仏様と聞くと、仏像をイメージしますが、それは偶像だと一休は語っています。
仏は自分の心の中にいるのです。
知らざるは 仏も人も同じこと さてこそ人の 迷いこそすれ
<意訳>人はうっかりすると働くだけで一生を終えてしまう。そして「悩むのはよそう」と言いながら、常に悩み続けて一生を終える。
人の一生は有限です。
「どうやって生きようか?」と悩み続けていると、そのうち一生は終わってしまうのです。
なので、できるだけ早く行動することをお勧めします。
有漏路(うろじ)より 無漏路(むろじ)へ帰る 一休み 雨降らば降れ 風吹かば吹け
<意訳>人が生まれてから死ぬまでは、人生の一休みと同じぐらい短いものだ。そのような短い時間なので、雨が降ろうが風が吹こうが気にしないで生きるべきである。
「有漏路より、無漏路」とは「生まれてから、死ぬまで」という意味です。
有意義に生きるためには、余計な心配事を減らしたり、争いごとを避けることが大切です。
「暑い」時には文句をいうのではなくプールへ出かけて、「寒い」と小言を言わずに喜んでスキーへ出掛けるような自然体でいい気がします。
降らば降れ 降らずば降らず 降らすとも 濡れて行くべき 袖ならばこそ
<意訳>雨が降るなら降ればいい。降らないなら降らないでも良い。降っても降らなくてもどっちでも良い。恋しい人ができた私の袖はいつも涙で濡れているからね。
これは「どちらでもいい」という考え方を名言にしています。
まさに禅っぽい名言ですよね。
ぜひ禅僧の名言集もご覧ください。
国いずく 里はいかにと 人間わば 本来無為の ものと答えよ
<意訳>出身地や両親の名前など無意味である。あなたの生命を作ったのは大宇宙の働きだからです。

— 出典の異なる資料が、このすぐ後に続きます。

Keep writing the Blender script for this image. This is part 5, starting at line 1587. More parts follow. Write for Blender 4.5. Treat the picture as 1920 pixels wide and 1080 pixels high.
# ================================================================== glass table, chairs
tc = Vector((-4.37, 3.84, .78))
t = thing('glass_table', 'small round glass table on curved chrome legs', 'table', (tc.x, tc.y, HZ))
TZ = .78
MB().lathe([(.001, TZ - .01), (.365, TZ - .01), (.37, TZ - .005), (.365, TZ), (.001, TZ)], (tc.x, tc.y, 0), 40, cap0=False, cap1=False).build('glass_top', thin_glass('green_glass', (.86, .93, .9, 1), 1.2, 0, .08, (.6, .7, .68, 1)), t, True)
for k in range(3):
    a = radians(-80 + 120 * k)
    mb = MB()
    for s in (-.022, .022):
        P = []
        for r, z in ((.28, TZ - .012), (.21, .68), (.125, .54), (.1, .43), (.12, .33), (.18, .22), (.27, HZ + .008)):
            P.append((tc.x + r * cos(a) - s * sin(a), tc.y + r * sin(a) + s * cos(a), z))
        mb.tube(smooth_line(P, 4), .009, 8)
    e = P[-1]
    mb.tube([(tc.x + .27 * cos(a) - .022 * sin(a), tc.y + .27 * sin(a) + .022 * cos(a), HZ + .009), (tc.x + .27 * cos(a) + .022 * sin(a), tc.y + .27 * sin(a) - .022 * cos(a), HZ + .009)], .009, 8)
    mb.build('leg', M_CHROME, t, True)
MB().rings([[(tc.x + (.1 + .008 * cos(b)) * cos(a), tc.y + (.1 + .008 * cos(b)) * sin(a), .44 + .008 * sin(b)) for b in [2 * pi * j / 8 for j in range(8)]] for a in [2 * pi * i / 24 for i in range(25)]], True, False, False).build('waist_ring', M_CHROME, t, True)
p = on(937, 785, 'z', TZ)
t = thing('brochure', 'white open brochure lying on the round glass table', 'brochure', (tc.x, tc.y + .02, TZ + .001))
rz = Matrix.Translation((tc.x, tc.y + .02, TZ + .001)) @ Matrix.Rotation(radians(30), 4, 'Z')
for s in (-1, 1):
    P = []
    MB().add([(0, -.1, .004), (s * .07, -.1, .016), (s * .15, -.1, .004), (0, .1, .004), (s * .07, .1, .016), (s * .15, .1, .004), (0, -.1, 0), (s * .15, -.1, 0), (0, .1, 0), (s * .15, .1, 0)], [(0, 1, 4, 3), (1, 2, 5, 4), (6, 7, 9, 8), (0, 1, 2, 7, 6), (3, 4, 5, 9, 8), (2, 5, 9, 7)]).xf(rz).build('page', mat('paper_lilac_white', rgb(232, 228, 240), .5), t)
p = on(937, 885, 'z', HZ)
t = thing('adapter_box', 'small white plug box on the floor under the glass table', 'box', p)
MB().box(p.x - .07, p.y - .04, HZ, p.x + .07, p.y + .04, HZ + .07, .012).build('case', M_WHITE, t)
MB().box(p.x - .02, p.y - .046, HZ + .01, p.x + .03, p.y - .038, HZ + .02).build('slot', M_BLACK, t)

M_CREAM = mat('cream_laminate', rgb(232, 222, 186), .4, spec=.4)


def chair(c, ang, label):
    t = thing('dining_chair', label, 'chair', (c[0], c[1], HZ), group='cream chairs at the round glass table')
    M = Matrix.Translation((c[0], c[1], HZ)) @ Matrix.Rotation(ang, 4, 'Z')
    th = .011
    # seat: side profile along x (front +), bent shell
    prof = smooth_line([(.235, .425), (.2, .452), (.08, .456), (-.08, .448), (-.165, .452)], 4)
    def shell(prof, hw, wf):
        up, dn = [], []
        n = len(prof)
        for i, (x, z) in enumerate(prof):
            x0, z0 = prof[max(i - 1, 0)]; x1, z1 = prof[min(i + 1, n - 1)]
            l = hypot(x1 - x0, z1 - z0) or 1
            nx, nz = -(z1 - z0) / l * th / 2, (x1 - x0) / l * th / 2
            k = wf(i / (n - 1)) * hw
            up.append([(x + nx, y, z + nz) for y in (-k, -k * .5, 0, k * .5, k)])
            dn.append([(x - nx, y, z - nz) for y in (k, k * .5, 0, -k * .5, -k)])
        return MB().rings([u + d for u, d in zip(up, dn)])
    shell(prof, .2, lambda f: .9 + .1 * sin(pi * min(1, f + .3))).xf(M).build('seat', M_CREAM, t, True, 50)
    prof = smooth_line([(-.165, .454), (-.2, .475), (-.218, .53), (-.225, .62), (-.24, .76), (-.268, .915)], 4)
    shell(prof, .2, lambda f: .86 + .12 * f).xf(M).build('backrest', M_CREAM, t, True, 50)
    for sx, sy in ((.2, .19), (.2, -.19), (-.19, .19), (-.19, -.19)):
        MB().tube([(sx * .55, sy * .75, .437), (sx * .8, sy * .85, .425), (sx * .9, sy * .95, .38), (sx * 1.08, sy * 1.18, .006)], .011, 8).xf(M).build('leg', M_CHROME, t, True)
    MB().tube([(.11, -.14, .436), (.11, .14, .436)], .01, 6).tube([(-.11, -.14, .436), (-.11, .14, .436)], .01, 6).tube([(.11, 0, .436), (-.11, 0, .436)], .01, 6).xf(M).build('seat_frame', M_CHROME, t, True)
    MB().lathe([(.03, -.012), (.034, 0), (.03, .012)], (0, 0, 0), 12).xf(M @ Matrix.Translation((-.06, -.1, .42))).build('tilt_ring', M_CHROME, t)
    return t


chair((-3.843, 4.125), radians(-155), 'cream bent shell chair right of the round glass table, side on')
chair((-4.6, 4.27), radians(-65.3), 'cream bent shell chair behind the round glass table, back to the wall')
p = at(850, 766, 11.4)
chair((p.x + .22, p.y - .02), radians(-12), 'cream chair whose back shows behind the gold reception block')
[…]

一休から言わせれば、理屈など人間が考えた雑念でしかありません。
人間の働きは、全て大宇宙(仏)が描いたものなのです。
木の阿弥陀 金の弥勒に 石地蔵 尊み拝む 人ぞおかしき
<意訳>人間は、木で作った阿弥陀様や金で作った弥勒菩薩、石で作ったお地蔵さんに手を合わせて拝んでいる。それは決して悪いことではないが、禅的に言えばおかしなことだ。
禅における仏とは、自分の中にいる大自然の命です。
自分がこの世に生まれてから、今日まで生きさせてくれた大自然の生命そのものなのです。
よって、決して人間が作った偶像など無意味なのです。
貴賤智愚 僧俗男女 別なれど 菩薩の道は ひとつ事なり
<意訳>貴い人と貧しい人、頭のいい人と悪い人、僧侶と属人、男と女…。みんな別々に見えるけど、自然の命の尊さを求める「菩提の道」、つまり悟りへの道はたった一つなのである。
人それぞれの個性はありますが、行き着く先は一つだけなのです。
まずは呼吸できる有り難さに感謝して、大宇宙を自覚することから始めていきましょう。
皆人の 涅槃常楽(ねはんじょうらく) 知らずして 生死無常(しょうじむしょう)を 嘆くあわれさ
<意訳>静かに坐禅を組めば、悩みや不安が消えて穏やかで満足した生活ができる。しかし不満を抱えて、ため息ばかりついていると、満足度の低い人生になるので悲しいことだ。
不満を言い出せばキリがありません。
今呼吸ができて、自分の意志で考えることができれば、それで十分だと思いましょう。
九年まで 坐禅するこそ 地獄なれ 虚空の土と なれるその身を
<意訳>9年間も坐禅を組んでも、ただ足が痛いだけで、地獄にいるようなものだ。誰でもいずれは大地の土になってしまうのだ。
大切なことは坐禅を組むことではなく、今生きてるという事実なのだと深く悟ることです。
形式に捉われることはやめましょう。
我ありと 思う心を 捨てよただ 身を浮雲の 風に任せて
<意訳>自尊心やプライドの高さなどは捨てるべきだ。浮雲が風に吹かれるように、不平不満なくのどかに生きよう。
自己承認欲求やプライドなどは、生きる上で無駄なものです。
それを追い求めている現代社会(SNSのいいねやフォロワー集めなど)は、禅の精神から逸脱しています。
要するに自分が自分自身のことを認めないから、周りから認めてもらおうとしているのです。
このような生き方はとても不幸だと感じます。